Su una cosa potremmo trovarci d'accordo tutti, che i prossimi anni, i più vicini, saranno anni di transizione, anni duri.
Questa squadra è chiamata ora al ruolo forse più pesante che gli si potesse affidare. Non quello di vincere, ma quello di passare il testimone, dalla vecchia stagione di stelle a quella, come si prospetta, di nuovi talenti. In questo momento difficile, credo che la squadra si affiderà proprio a quei giovani di cui si parlava prima, giocatori che non hanno certo il talento dei loro predecessori ma tanta grinta e un'ottima capacità di giocare insieme - come dimostrato da quest'ultimi mondiali.
In un momento di transizione, molto probabilmente anche Ron Wilson dovrà cedere il passo, il nuovo nome nella panchina a stelle e strisce non sarebbe certo una sorpresa: John Tortorella, il vincitore dell'ultima Stanley Cup e dell'ultimo Jack Adams Award.
Allora forse si sbaglia a dire che i prossimi anni gli americani andranno via via calando, una generazione si sta allontanando ma se ne sta avvicinando un'altra, una delle migliori mai esistite nell'hockey giovanile americano.
A separare la vecchia guardia da quella che, probabilmente, sarà la nuova, ci sono giocatori giovani e di livello, che militano nell'NHL da diversi anni. Probabilmente il prossimo team USA nascerà proprio da quest'incontro e chissà , magari a Torino vedremmo già qualcuno di questi giovanissimi ragazzi che hanno tutte le carte in regola per lasciare l'impronta dei loro pattini sul ghiaccio.
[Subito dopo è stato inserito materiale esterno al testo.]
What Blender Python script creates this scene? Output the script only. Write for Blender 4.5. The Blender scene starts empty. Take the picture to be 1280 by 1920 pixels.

Ma ancora maggiormente si commette un errore quando si dice che alla nazionale americana aspetta una rovinosa caduta, non c'è solo una nuova generazione in arrivo, ma c'è soprattutto un nuovo rubinetto di giocatori. Grazie allo straordinario sviluppo del movimento giovanile americano, anche gli Stati Uniti si apprestano ad avere quello che già altre squadre - Canada in primis - hanno da tempo. Un costante ricambio, un sempre maggior numero di talenti per ogni annata, quello che permette alle foglie d'Acero di non tramontare mai.